Fixing Our “Faulty Mental Models” of Learning

A great article in UCLA Magazine about research on how to learn:

“Robert A. Bjork, director of the UCLA Bjork Learning and Forgetting Lab, conducts studies comparing the relative effectiveness of different learning approaches, as well as surveys on what people believe about their own learning. And it turns out that most of us are going about it the wrong way.

‘What we know from research to be the functional architecture of human learning and memory doesn’t appear to be understood by the user,’ Bjork says. ‘So we walk around with a faulty mental model.’ You might think we would have figured out what works best through trial and error, but the paradox is that we tend to falsely assume we’re learning more when we follow the conventional strategies.

Bjork says that’s probably because we don’t distinguish between learning and performance. If we cram the night before for a big test or job interview, for example, we might do well but, as most any college student can tell you, whatever we learned from a night of cramming information into our head is far less likely to stick much past the test.

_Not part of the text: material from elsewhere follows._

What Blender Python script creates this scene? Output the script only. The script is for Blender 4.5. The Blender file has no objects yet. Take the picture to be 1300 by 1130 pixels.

Bjork and others in his field say there are effective ways to make long-term knowledge gains—important in a world in which we’re increasingly responsible for our own learning inside and outside the classroom.” Read more here.

The article highlights a point I make often: We are very poor judges of how well we’re learning and how well we’ll remember. That’s why we need the science of learning—because our intuition on these matters is unreliable.